Roberts: WI players lack commitment


HARTFORD: Former West Indies fast bowler Andy Roberts has blamed the regional team's poor performance on the players' lack of commitment to the game.


Roberts, who was inducted on Saturday night in cricket's Hall of Fame in Hartford, Connecticut, bemoaned today's cricketers' lack of physical conditioning and training.


"As I watched the West Indies team over the past 10 years, I saw the decline of inspiration, decline of commitment, gut feeling, and love for the game," he said during his acceptance speech after induction.


"I don't think that our players of today love the game half as much as the past players did."
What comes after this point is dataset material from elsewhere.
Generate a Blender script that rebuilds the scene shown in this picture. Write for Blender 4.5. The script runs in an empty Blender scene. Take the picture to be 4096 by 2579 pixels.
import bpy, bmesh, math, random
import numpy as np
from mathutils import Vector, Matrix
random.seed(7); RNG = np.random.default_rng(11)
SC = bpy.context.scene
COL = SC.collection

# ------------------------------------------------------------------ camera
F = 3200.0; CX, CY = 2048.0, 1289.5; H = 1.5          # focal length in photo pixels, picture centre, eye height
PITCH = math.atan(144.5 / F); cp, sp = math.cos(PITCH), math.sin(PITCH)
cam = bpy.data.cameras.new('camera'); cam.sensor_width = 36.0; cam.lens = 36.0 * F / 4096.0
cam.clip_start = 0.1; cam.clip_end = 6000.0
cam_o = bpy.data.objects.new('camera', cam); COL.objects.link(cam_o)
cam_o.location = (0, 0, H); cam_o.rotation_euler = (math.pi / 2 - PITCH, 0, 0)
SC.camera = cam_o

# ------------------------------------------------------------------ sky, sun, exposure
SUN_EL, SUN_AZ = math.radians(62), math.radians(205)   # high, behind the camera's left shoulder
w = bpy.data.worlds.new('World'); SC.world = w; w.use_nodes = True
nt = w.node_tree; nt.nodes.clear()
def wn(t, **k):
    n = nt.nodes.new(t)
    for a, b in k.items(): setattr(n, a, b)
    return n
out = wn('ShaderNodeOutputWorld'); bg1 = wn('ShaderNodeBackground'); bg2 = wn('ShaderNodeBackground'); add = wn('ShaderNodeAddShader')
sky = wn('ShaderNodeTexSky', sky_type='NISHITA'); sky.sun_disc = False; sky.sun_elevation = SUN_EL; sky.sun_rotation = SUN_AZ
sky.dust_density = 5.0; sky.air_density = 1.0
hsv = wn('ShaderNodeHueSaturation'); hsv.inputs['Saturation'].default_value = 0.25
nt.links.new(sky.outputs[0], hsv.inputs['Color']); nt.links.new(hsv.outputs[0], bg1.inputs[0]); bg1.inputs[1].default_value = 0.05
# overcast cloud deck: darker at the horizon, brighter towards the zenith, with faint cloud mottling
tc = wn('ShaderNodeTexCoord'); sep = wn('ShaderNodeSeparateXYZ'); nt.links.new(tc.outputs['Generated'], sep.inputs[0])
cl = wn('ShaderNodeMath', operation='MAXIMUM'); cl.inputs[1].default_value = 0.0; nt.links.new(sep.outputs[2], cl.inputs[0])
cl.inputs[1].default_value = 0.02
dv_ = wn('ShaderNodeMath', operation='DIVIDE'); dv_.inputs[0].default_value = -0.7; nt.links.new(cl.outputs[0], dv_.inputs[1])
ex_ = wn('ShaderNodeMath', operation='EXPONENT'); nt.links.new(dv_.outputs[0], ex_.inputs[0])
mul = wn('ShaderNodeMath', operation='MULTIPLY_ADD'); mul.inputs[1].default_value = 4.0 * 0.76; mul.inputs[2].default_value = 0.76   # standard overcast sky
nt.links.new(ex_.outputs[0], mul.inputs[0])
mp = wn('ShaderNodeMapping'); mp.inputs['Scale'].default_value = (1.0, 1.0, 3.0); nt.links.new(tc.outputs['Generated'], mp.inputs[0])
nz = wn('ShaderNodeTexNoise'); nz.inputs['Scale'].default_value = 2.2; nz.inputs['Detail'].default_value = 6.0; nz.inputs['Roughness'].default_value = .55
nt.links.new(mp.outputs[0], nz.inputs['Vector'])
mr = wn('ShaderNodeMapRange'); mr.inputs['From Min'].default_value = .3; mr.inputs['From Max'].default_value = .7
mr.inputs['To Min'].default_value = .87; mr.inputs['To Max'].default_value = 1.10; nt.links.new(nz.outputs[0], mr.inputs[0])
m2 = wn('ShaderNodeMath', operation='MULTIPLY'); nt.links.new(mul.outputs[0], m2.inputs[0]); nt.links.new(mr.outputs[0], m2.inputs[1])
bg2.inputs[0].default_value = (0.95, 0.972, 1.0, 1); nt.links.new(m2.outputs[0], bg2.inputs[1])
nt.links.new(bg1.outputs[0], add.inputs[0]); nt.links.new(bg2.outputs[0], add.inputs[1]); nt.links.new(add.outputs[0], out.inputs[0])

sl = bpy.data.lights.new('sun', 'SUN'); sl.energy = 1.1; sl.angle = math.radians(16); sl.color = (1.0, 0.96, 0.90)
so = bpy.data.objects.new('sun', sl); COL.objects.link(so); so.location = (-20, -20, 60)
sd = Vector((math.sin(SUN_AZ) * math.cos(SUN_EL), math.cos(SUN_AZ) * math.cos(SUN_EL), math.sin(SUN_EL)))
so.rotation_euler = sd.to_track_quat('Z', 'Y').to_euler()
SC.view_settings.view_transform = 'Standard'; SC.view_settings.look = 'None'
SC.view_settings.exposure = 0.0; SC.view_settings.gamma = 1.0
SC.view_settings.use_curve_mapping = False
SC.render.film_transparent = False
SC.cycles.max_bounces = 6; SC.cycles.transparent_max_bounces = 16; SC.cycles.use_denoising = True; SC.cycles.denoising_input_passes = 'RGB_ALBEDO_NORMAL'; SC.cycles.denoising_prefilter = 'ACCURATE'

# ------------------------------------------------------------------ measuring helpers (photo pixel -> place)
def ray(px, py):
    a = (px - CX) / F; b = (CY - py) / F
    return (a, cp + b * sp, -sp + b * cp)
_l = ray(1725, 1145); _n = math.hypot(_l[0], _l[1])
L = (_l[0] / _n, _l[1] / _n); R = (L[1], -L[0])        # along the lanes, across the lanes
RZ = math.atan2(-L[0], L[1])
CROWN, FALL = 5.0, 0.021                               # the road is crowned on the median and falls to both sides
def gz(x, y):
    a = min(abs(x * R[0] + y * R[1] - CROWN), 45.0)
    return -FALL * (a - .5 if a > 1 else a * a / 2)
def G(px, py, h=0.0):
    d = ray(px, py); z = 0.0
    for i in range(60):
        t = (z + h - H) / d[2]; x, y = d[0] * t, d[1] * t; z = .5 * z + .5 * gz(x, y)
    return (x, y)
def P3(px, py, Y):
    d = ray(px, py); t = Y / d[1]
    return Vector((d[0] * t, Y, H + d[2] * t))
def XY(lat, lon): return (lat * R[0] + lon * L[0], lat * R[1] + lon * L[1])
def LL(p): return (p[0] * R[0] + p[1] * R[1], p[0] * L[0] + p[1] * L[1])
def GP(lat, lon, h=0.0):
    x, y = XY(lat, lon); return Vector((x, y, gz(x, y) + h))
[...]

Roberts, who was part of the menacing West Indies pace bowling quartet in the 1980s that also involved Michael Holding, Colin Croft and Joel Garner, said that unlike most of today's fast bowlers, he spent at least three hours a day of training, or most time playing the game, with hardly any injury.


"It is common practice today, the majority of our fast bowlers, if they play two consecutive Test matches, then they can't play a third," Roberts said, blaming fast bowlers' breakdown primarily on lack of fitness and dedication to the sport.


Roberts lamented the Caribbean side's rapid decline, and urged current players to fully commit themselves to return the team to the zenith of world cricket.


"Do you know how I wish for the glory days of West Indies cricket to be back?" he asked rhetorically.


"I pray for cricketers to strive harder, to work harder, and be more consistent in their performances, so that we can regain the top spot in international cricket.


"The talent is there, but the players must be reminded that success is only one per cent inspiration and 99 percent perspiration."


He continued: "They must realise cricket is a team game, and the players must learn to fuse their efforts. To attain this, we must do all we can to get a team together, so we can return to the top."


Roberts urged the West Indies to copy the efforts of the English cricket team, whose recent success after decades of relative mediocre performances, is said to be based on serious planning and development.


"We thought we could remain at the top for 50 years," he said. "We never thought we could have slid. I knew we were going to slide, but I never knew we were going to slide this far. And it's deep into the pit that we have dug ourselves in."


Tony Becca, the retired Jamaica Gleaner sports editor, who was also inducted into the Cricket Hall of Fame, agreed with Roberts.


"The problem is dedication," he said. "The cricketer of today is not as dedicated as the ones earlier, like Andy Roberts and Wes Hall, and so on."


Former Indian leg-spin bowler Bhagwat Chandrasekar, and West Indian-born cricket organisers in the United States— Alvin Watson (posthumously) and Barbara Lindo of Connecticut, and Carlyle Miller of New York— were also inducted in the prestigious Hall of Fame.


The ceremony, which took place at the Marriott Hotel, downtown Hartford, attracted a large cross-section of the cricketing fraternity and fans in the United States.


Roberts snatched 202 wickets in 47 Test matches at an average of 25.61 apiece. He also grabbed 87 limited-overs international wickets at an average of 20.35.


With a lethal bouncer, Roberts, now aged 54, took less than two and a half years to attain 100 Test wickets, the quickest at that time.


"He was a very intelligent cricketer, who plotted and planned the downfall of batsmen, as if it were a military campaign," the organising committee said in its citation.


Roberts joins an elite group of former international cricketers, who have been inducted in the Cricket Hall of Fame.


The list includes the late George Headley, Alfred Valentine, and Sir Conrad Hunte, as well as cricketing knights Garfield Sobers, Frank Worrell, Everton Weekes, Clyde Walcott, and Vivian Richards.


Also included are from West Indies include Lance Gibbs, Wes Hall, Clive Lloyd, Alvin Kallicharran, Joel Garner, and Michael Holding.